━━━━━ Supplied data

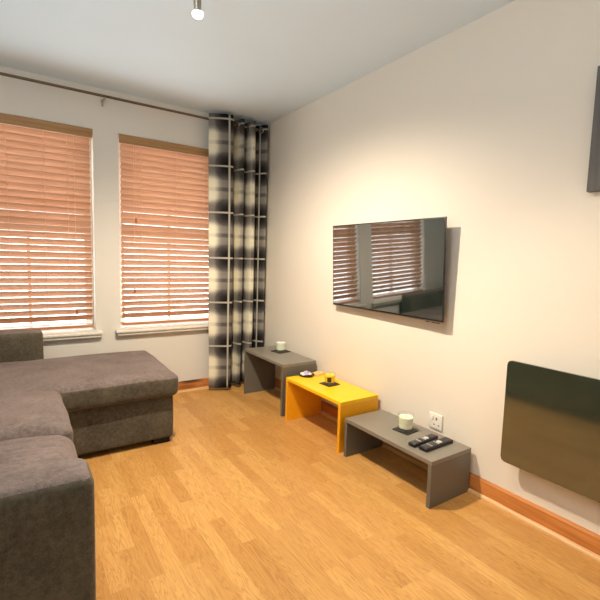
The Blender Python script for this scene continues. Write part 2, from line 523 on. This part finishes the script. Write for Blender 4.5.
cpath = [(-.590, -.100), (-.522, -.142), (-.455, -.176), (-.408, -.180), (-.378, -.125), (-.366, -.06), (-.345, -.035), (-.325, -.07), (-.315, -.125), (-.295, -.152),
         (-.272, -.12), (-.262, -.06), (-.242, -.035), (-.222, -.07), (-.212, -.125), (-.192, -.155), (-.166, -.125), (-.156, -.07), (-.136, -.036), (-.108, -.055), (-.078, -.11), (-.05, -.135), (-.03, -.10), (-.022, -.055)]
path = catmull(cpath, 7)
cx = [(p.x + q.x) / 2 for p, q in zip(path, path[1:])]
t = thing('curtain', 'black and cream tartan eyelet curtain gathered in the corner beside window', 'curtain', (-.3, -.09, 0))
bm = nb(); uvl = bm.loops.layers.uv.new('UVMap')
arc = [0]
for p, q in zip(path, path[1:]): arc.append(arc[-1] + (q - p).length)
NZ = 40; Z0, Z1 = .014, 2.366
rows = []
for iz in range(NZ + 1):
    z = Z0 + (Z1 - Z0) * iz / NZ; f = 1 - iz / NZ
    row = []
    for i, p in enumerate(path):
        w = noise.noise(Vector((p.x * 9, z * .9, 3))) * .010 * f * min(1, (p.x + .59) / .15) + .024 * f * max(0, -p.x - .3) / .29
        w2 = noise.noise(Vector((p.x * 9, z * .9, 11))) * .008 * f
        yy = min(-.034, p.y * (1 - .08 * f) + w2)
        # folds lean a little to the right half way down
        row.append(bm.verts.new((min(-.02, p.x + w + .010 * math.sin(f * 2.6) * math.sin((p.x + .57) * 5.4)), yy, z)))
    rows.append(row)
for iz in range(NZ):
    for i in range(len(path) - 1):
        fa = bm.faces.new((rows[iz][i], rows[iz][i + 1], rows[iz + 1][i + 1], rows[iz + 1][i]))
        for lp, (ii, zz) in zip(fa.loops, ((i, iz), (i + 1, iz), (i + 1, iz + 1), (i, iz + 1))):
            lp[uvl].uv = (arc[ii], Z0 + (Z1 - Z0) * zz / NZ)
for f in bm.faces: f.smooth = True
cl = obj('cloth', bm, M['curtain'], t)
md = cl.modifiers.new('thickness', 'SOLIDIFY'); md.thickness = .0025; md.offset = 0
for i in range(len(path) - 1):
    p, q = path[i], path[i + 1]
    if (p.y - RY) * (q.y - RY) < 0:
        u = (RY - p.y) / (q.y - p.y); c = p.lerp(q, u); d = (q - p).normalized()
        nrm = Vector((d.y, -d.x, 0))
        e = nb(); torus(e, (c.x, c.y, RZ), .0235, .0045, nrm if abs(nrm.x) > .3 else Vector((1, .4, 0))); obj('eyelet', e, M['steel'], t, 80)

# ---------------------------------------------------------------- corner sofa
t = thing('corner_sofa', 'charcoal brown fabric corner sofa with chaise under the windows', 'sofa', (-1.9, -1.2, 0))
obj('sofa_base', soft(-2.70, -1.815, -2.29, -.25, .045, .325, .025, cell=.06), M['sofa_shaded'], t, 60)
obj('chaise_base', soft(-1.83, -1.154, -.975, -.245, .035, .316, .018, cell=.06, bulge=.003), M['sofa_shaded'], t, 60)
def wrinkle(p, u):
    # shallow creases across the front of the seat
    if u[2] > .3:
        d = 0
        for y, x1, a in ((-1.775, -1.80, .0022), (-1.845, -1.82, .0035), (-1.885, -1.86, .004), (-1.915, -1.88, .004), (-1.95, -1.88, .003), (-2.05, -1.84, .003)):
            k = math.exp(-((p.y - y - .02 * math.sin(p.x * 9)) / .0085) ** 2) * (1 if p.x < x1 - .08 else max(0, (x1 - p.x) / .08))
            d -= 2.6 * a * k
        p.z += d * min(1, (u[2] - .3) * 2)
    return p
obj('chaise_cushion', soft(-2.52, -1.132, -1.022, -.226, .310, .452, .034, .022, cell=.04, wob=.005, bulge=.004), M['sofa'], t, 60)
obj('seat_cushion', soft(-2.52, -1.776, -1.612, -1.012, .322, .458, .050, .026, cell=.03, wob=.006, bulge=.004), M['sofa'], t, 60)
obj('seat_cushion', soft(-2.52, -1.784, -2.275, -1.620, .322, .440, .065, .044, cell=.009, wob=.006, bulge=.004, fn=wrinkle), M['sofa'], t, 60)
obj('armrest', soft(-2.72, -1.803, -2.440, -2.288, .045, .618, .030, .012, cell=.05, wob=.003), M['sofa_shaded'], t, 60)
obj('armrest', soft(-2.72, -1.815, -.232, -.070, .045, .640, .030, .006, cell=.05, wob=.003), M['sofa_shaded'], t, 60)
obj('backrest', soft(-2.785, -2.57, -2.452, -.070, .045, .78, .05, .01, cell=.06), M['sofa_shaded'], t, 60)
for y0, y1 in ((-.86, -.25), (-1.62, -.88), (-2.25, -1.64)):
    obj('back_cushion', soft(-2.60, -2.38, y0, y1, .46, .90, .07, .02, cell=.04, bulge=.01), M['sofa'], t, 60)
for x, y in ((-1.222, -.93), (-1.24, -.31), (-1.87, -2.37), (-2.62, -2.37), (-2.62, -.14), (-1.87, -.14)):
    obj('leg', bx(x - .05, x + .05, y - .03, y + .03, 0, .048, .003), M['leg'], t)

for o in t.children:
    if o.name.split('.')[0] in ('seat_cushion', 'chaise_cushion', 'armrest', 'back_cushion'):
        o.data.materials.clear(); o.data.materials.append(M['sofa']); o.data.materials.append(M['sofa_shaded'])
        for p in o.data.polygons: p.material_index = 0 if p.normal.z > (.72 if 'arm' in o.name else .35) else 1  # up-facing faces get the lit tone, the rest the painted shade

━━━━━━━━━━

### Work required
Starting with the line that contains "if o.name.split('.')[0] in", return each line through the last one of the data above, exactly as written and nothing more.

### Solution
    if o.name.split('.')[0] in ('seat_cushion', 'chaise_cushion', 'armrest', 'back_cushion'):
        o.data.materials.clear(); o.data.materials.append(M['sofa']); o.data.materials.append(M['sofa_shaded'])
        for p in o.data.polygons: p.material_index = 0 if p.normal.z > (.72 if 'arm' in o.name else .35) else 1  # up-facing faces get the lit tone, the rest the painted shade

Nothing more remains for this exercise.